The graph illustrates a clear long-term increase in both sea and land surface temperature anomalies over the 180-year period, with land temperatures warming slightly more than sea temperatures in recent decades.

Credit: Timothy Bralower © Penn State University is licensed under CC BY-NC-SA 4.0

Although the two records are quite similar, there are some differences — the SST changes over a smaller range than the land surface temperature, and the land temperature is subject to more dramatic swings. This difference is largely due to the greater heat capacity of the oceans relative to the air — it takes a long time to heat and cool the oceans, but air temperature can change quite rapidly.

Measurements from a system of hundreds of buoys stationed throughout the oceans allow us to take the temperature of the oceans over a depth range of 2000 m.

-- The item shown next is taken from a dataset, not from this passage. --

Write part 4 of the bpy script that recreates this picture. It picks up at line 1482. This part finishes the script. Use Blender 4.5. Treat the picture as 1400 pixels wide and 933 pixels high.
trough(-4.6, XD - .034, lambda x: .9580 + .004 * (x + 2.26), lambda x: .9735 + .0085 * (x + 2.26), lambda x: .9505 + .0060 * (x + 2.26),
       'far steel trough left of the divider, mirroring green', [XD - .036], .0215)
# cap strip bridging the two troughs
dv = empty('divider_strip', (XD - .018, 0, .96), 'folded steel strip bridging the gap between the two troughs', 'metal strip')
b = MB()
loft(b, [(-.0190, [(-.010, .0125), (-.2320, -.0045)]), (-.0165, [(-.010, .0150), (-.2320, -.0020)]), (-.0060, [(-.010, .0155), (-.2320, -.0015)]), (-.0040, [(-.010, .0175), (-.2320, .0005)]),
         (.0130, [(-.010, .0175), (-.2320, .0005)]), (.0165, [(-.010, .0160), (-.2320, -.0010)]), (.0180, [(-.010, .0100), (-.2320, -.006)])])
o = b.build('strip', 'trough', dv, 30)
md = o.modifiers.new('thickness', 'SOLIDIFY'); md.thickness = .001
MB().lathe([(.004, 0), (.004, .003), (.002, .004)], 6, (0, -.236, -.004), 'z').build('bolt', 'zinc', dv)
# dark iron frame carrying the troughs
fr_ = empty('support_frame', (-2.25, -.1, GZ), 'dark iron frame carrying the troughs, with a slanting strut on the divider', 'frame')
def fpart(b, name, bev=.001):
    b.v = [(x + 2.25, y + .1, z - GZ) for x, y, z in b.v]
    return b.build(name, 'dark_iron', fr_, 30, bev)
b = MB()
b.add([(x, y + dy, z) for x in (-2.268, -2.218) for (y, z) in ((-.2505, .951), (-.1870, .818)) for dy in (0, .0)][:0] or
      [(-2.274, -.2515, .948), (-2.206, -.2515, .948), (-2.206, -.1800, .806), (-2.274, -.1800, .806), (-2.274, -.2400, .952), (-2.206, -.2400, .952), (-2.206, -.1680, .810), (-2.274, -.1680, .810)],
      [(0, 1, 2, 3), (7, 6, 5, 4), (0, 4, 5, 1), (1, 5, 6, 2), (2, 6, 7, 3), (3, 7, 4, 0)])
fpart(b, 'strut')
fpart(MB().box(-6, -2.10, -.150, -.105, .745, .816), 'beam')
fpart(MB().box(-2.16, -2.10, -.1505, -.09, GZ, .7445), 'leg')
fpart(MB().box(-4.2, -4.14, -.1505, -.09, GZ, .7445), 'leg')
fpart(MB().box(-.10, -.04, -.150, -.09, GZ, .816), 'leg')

These measurements go back in time to 1955 and show that not just the surface of the oceans, but the whole upper half of the oceans are slowly warming — only about 0.1 to 0.2 °C averaged over the globe during the past 50 years — but this is a vast amount of water that has been warmed.

So, while the whole ocean has absorbed a huge amount of heat, its overall temperature has changed little. Nevertheless, the very surface of the ocean has warmed almost as much as the rest of Earth’s surface and from the middle of 2023 through to 2024 the surface warming has been quite alarming with temperatures almost a degree warmer than in 2016.